Only on this forum would others completely understand this crazy situation I find myself in. It's like some type of movie where you sit there and say, "Dude, that wife is NUTS!" and munch on your popcorn. Problem is, it's my wife. And it's not funny to me. It's pathetic, immature, and damaging to so many people.
Trying to stay busy. Working on my book and watching movies tonight.
Quick question: She just called so I could talk to the boys before they went to bed. We discussed visitation days this week (she wanted Tues and Weds, so I of course offered Wed and either Thur or Fri...) and then, as we were getting off the phone, she asked if I could pick her up a latte (which I used to do since I drink a coffee at the start of church) tomorrow morning on my way in to church. I was surprised, and agreed.

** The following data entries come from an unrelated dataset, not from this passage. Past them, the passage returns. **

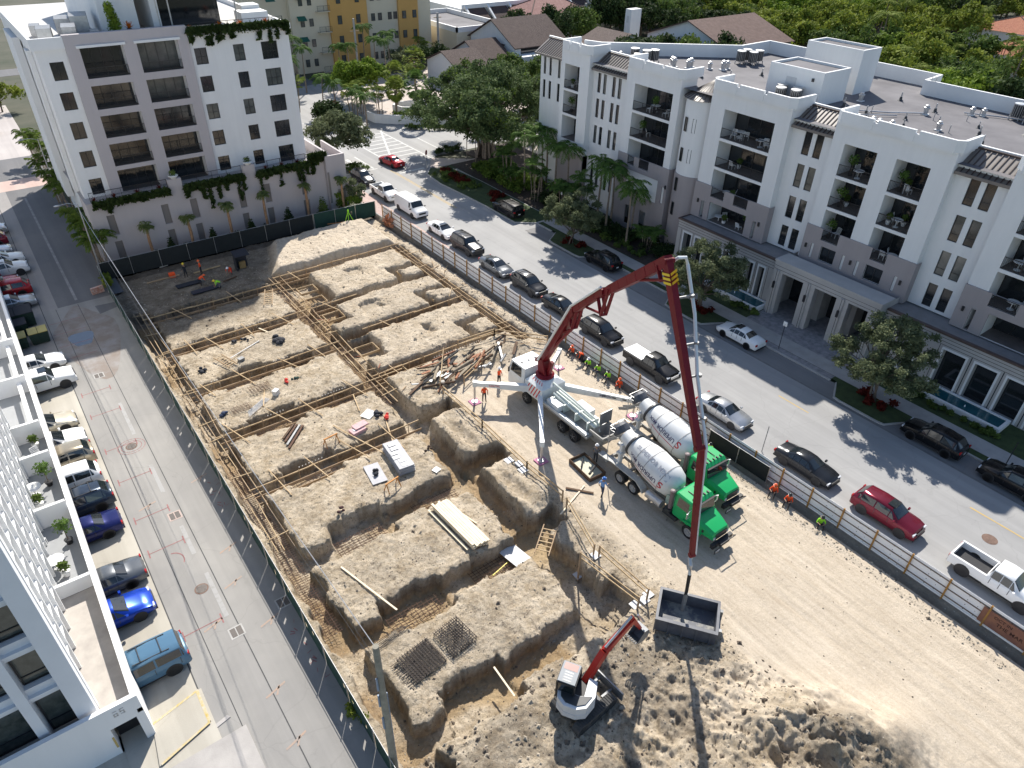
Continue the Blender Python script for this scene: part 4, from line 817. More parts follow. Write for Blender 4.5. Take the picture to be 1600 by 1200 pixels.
# south facade: piers, spandrels, windows
b = MB(); px = [-4.4, -6.65, -9.3, -12, -14.7, -17.4]
for i, x in enumerate(px[1:]): b.box(x-.22, x+.22, 26.5, 27.3, zf, 25)
b.box(-5.22, -4.43, 26.5, 27.12, zf, 25)
for j in range(7): z = 5.4+3.1*j; b.box(-30, -4.7, 26.95, 27.3, z, z+.95); b.box(-30, -4.7, 26.75, 26.95, z+.35, z+.5)
b.build('spandrel', M('cool_white', (.68, .70, .73), .6, .04, .6), WB)
for i in range(len(px)-1):
    for j in range(6):
        z = 2.95+3.1*j if j else 2.65; W = (-6.0 if i == 0 else px[i]-.25)-(px[i+1]+.25) if i else px[0]-1.6-px[1]-.22
        X0 = px[i+1]+.25; W = px[i]-.25-X0 if i else -5.25-X0
        window(WB, (X0, 27.22, z+(3.4-.0)*0+(0 if j == 0 else .35)), W, 2.7 if j == 0 else 2.0, 0, 1, 2, M('curtain_glass', (.04, .05, .045), .15, c2=(.10, .11, .10), scale=3), .07, top=.25)
anchor(WB, (-6, 30, 0))
TBN = use(TB, 'small round table on the grey near terrace', (-4.4, 37.9, 2.62)); TBN = use(P1, 'succulent in a white bowl on the near terrace', (-4.1, 37.0, 2.62)); 
use(P1, 'small bush in a white pot on second terrace', (-4.4, 44.0, 2.62)); use(P2, 'big leafy plant in pot by the second terrace wall', (-3.6, 45.9, 2.62)); use(P2, 'palm in dark pot on the near terrace', (-3.5, 39.6, 2.62)); use(P1, 'leafy plant by the third terrace divider', (-3.7, 50.7, 2.62))
use(CH, 'wooden lounge chair on the near terrace', (-4.9, 40.3, 2.62), 1.2); use(CH, 'white lattice chair on the third terrace', (-3.7, 49.2, 2.62), .4); use(TB, 'pale round table on second terrace', (-4.5, 45.4, 2.62))
t = thing('loading_platform', 'raised concrete platform edged in yellow paint below blue SUV', 'platform', (-1.3, 26, 0)); b = MB(); b.box(-2.9, 1.25, -3.4, 1.2, 0, .0401); b.prism([(-1.7, -1.9), (1.1, -1.0), (1.1, 1.2), (-1.4, .6)], .0401, .12); b.build('slab', CONC, t)
b = MB(); b.box(.95, 1.1, -1.0, 1.15, .121, .128); b.beam((-1.4, .55, .124), (1.0, 1.1, .124), .12, .01); b.beam((-1.6, -1.85, .124), (1.05, -1.05, .124), .12, .01); b.build('yellow_edge', M('faded_yellow', (.45, .33, .08), .8, c2=(.5, .45, .36), scale=5), t)
b = MB(); b.prism([(-1.75, -2.2), (2.0, -1.35), (1.9, -1.15), (-1.7, -1.95)], 0, .04); b.box(-1.6, 2.5, -6.5, -2.25, 0, .06); b.build('lower_slab', WALK, t)
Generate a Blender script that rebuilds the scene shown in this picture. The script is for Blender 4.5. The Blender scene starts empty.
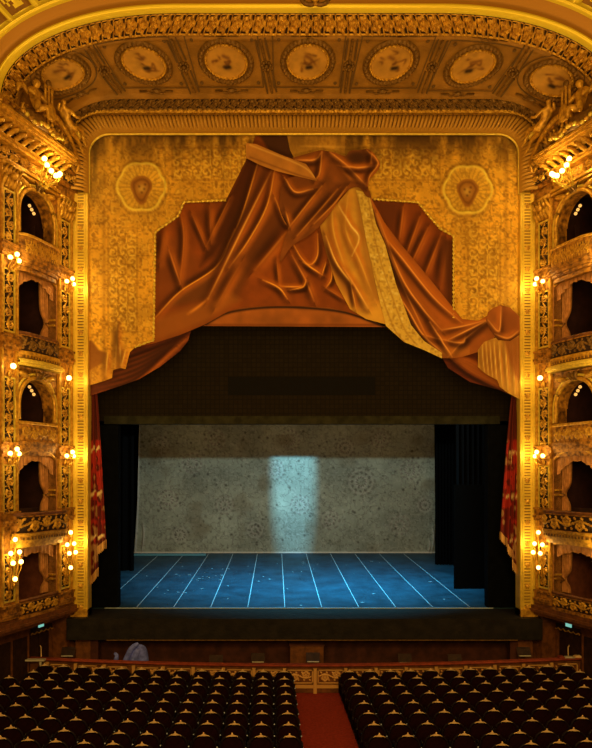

Am I overanalyzing a small detail? Should I not get her a latte and still get my own coffee? Part of me feels like she always preys on how good of a guy I am. Another part feels that it is an insignificant detail in the grand scheme of Operation Python.
Am I overanalyzing a small detail? Should I not get her a latte and still get my own coffee? Part of me feels like she always preys on how good of a guy I am. Another part feels that it is an insignificant detail in the grand scheme of Operation Python.
It is an insignificant detail--even if it isn't. Either she just wants a latte before church or it makes her feel powerful to have you bring her one. Either way it doesn't matter--it's a small thing that you would probably do for just about anyone, because you are a good guy. I don't think her behavior should dictate whether or not you are a good guy...as long as you are a strong and decisive good guy.